Establishing an iron ore unit will help Xstrata compete against larger rivals BHP Billiton Ltd. and Rio Tinto Group, whose ore divisions generate their biggest sales by value. BHP, Rio and Vale SA, the world’s biggest iron ore producer, control about three quarters of the global export market.


“It’s an industry which offers greater returns because of its concentrated nature,” said Ric Ronge, who helps manage the equivalent of $1.3 billion at Pengana Global Resources Fund in Melbourne. “You’ve got three top players, Rio, BHP and Vale - that all conspires to offer pretty good margins.”
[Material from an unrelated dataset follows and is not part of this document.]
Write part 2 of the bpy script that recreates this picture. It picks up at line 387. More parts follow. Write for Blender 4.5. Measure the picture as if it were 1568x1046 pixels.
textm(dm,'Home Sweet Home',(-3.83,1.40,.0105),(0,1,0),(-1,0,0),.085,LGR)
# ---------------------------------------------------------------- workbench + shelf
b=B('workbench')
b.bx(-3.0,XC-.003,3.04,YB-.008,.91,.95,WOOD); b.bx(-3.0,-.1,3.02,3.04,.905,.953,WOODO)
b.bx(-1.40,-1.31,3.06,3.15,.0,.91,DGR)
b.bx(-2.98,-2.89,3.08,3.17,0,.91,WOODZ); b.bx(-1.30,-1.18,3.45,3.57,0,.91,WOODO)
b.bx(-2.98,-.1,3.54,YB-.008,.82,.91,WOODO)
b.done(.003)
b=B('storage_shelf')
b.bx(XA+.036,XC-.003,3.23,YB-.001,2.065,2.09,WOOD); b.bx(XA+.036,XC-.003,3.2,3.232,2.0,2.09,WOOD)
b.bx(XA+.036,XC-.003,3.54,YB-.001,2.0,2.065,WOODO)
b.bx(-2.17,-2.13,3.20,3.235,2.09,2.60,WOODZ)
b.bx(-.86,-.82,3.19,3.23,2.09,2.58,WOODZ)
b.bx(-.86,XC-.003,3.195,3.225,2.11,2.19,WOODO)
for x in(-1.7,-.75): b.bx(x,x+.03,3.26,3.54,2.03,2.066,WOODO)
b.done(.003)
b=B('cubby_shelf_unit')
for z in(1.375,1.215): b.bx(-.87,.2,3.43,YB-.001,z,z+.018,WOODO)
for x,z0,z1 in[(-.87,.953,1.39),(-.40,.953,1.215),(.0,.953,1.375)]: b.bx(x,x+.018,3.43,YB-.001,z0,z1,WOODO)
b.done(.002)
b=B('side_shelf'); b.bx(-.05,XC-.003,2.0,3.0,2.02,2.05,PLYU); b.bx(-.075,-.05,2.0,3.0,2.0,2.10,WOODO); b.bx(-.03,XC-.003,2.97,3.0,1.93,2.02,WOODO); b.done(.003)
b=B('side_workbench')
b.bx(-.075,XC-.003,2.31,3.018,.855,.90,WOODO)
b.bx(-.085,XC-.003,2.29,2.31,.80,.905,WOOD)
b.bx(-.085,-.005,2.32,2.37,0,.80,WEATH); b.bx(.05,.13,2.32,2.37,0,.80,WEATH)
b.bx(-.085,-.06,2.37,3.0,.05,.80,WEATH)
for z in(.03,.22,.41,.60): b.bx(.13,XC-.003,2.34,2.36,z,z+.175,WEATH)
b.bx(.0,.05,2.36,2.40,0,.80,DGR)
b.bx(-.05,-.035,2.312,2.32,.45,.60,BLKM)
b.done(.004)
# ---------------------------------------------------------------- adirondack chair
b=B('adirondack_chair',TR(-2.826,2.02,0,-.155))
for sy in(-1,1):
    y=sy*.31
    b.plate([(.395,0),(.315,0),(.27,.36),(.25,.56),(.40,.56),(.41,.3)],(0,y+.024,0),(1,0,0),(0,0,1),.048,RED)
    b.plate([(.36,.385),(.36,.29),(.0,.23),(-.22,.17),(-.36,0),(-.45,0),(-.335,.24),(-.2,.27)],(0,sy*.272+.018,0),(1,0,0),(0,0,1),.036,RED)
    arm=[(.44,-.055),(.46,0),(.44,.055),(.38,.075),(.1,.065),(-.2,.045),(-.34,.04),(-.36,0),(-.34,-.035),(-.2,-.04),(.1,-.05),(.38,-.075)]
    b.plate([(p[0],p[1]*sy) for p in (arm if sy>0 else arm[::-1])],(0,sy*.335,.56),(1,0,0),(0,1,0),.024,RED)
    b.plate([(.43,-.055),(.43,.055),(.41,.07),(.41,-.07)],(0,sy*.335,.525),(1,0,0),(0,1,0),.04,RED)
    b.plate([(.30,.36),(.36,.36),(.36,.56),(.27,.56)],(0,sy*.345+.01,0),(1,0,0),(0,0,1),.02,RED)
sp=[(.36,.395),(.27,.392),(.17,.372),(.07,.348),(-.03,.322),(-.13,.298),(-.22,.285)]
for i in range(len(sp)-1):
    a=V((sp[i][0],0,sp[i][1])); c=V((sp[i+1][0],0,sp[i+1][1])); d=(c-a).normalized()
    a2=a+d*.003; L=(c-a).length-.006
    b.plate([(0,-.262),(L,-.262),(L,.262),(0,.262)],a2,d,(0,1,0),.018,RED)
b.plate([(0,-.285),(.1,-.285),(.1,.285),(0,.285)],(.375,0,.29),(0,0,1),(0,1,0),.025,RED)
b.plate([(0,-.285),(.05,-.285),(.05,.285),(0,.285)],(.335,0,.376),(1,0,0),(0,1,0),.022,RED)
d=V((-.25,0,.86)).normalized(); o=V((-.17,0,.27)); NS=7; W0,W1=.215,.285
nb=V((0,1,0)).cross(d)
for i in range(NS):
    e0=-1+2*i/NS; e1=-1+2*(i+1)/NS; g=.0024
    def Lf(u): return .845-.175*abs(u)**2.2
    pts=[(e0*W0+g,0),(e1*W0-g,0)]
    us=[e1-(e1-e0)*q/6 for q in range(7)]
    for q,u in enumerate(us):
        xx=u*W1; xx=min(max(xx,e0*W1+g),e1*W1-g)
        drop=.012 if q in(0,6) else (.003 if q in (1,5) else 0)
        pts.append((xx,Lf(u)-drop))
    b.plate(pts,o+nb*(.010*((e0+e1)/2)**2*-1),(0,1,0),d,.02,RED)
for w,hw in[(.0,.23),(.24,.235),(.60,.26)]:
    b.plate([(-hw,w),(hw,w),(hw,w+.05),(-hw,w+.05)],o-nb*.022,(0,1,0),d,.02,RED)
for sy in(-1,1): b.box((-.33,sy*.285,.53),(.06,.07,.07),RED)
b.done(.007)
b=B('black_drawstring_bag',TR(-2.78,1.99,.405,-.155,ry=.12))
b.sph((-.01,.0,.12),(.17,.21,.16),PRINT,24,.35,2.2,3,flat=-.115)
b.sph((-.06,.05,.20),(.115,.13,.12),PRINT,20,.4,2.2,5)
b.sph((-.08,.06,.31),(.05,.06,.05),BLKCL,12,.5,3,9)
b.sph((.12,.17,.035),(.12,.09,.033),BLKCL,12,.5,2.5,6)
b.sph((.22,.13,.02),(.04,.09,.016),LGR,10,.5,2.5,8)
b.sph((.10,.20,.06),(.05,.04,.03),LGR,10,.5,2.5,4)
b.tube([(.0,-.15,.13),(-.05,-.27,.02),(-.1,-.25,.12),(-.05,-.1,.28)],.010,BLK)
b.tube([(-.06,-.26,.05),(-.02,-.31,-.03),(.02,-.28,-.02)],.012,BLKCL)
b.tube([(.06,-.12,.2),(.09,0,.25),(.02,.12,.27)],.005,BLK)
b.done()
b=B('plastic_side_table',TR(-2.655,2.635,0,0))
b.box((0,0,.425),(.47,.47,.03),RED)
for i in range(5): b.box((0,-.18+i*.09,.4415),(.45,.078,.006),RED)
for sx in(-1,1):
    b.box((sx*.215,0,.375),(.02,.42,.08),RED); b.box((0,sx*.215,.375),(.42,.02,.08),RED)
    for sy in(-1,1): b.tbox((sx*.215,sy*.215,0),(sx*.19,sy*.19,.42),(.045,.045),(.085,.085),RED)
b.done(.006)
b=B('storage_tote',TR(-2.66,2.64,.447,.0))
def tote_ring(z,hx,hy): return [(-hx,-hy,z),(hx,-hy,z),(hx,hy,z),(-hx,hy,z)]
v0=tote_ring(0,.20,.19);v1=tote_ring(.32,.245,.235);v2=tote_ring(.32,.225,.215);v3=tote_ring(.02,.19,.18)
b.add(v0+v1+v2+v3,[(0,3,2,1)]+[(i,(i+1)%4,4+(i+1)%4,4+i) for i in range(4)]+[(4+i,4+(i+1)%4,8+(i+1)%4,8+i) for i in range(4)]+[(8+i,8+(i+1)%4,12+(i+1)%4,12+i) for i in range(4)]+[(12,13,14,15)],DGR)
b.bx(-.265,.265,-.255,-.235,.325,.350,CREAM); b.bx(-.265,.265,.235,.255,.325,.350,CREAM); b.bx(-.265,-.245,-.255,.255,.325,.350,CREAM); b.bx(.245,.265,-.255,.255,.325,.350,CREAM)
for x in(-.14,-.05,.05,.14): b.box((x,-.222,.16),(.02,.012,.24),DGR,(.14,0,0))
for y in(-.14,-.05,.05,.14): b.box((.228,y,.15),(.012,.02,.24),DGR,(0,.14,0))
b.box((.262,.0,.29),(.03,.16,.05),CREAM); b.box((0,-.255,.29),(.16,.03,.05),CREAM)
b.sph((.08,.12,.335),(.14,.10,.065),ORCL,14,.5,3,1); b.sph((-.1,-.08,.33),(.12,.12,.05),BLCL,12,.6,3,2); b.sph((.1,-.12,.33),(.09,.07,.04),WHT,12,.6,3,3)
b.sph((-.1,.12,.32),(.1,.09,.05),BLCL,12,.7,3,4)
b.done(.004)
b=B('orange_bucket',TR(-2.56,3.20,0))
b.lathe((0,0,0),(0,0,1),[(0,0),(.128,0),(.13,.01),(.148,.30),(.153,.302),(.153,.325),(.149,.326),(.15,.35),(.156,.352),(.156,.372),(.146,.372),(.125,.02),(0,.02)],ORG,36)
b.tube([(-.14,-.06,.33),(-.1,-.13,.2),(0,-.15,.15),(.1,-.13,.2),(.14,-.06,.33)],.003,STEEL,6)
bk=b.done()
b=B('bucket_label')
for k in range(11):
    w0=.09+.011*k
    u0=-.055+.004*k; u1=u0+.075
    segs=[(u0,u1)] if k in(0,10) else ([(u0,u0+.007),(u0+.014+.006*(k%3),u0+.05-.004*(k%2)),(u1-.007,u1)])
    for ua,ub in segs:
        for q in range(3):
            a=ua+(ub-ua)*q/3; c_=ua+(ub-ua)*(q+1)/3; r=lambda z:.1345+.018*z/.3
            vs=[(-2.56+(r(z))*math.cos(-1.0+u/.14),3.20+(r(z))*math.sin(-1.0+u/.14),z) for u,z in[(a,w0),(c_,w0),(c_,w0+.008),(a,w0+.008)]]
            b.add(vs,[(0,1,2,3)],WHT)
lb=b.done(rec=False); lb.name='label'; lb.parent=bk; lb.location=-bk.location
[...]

Xstrata fell 1.4 percent to close at 1,365 pence yesterday in London trading. Sphere, which has three projects in Mauritania, including half of the $1.65 billion Guelb el Aouj development, gained 0.7 percent to A$2.97 in Sydney today.


Mauritania Projects


BHP’s carbon steel materials unit, which includes iron ore, had an earnings before interest and taxation margin of 57 percent last year compared with 22 percent for its energy coal unit, according to a Oct. 21 Deutsche Bank AG report.


Freyberg wants to buy Sphere for its three iron ore projects in Mauritania and has agreed to spend as much as $106 million on an initial study of the Zanaga project in the Republic of Congo.


“These two iron ore opportunities present us with a very interesting entry into the sector and we’ll continue to look for further opportunities elsewhere,” Freyberg said.


Xstrata on Nov. 3 raised its cash offer for Sphere by 20 percent to A$3.00 a share as prices for the steelmaking ingredient climb. The ore business is at present part of Xstrata’s coal unit, Freyberg said.


Less Attractive


The average price for ore delivered to China was $145 a metric ton in the first half, according to The Steel Index. That’s more than double the average $69 a ton for the same period last year.


Chinese companies have been buying overseas mines and projects to reduce costs and their dependency on the three big suppliers.


“We have some fears that the iron ore market is going to look a little less attractive in the long run than what it is now,” said Pengana’s Ronge. “China being a major consumer is doing everything it can to support fragmentation and diversification of supply and security supply longer run.”


Xstrata’s offer for Sphere lapses on Nov. 12 and carries a 50 percent minimum acceptance condition. The acceptance level was above 30 percent today, Freyberg said.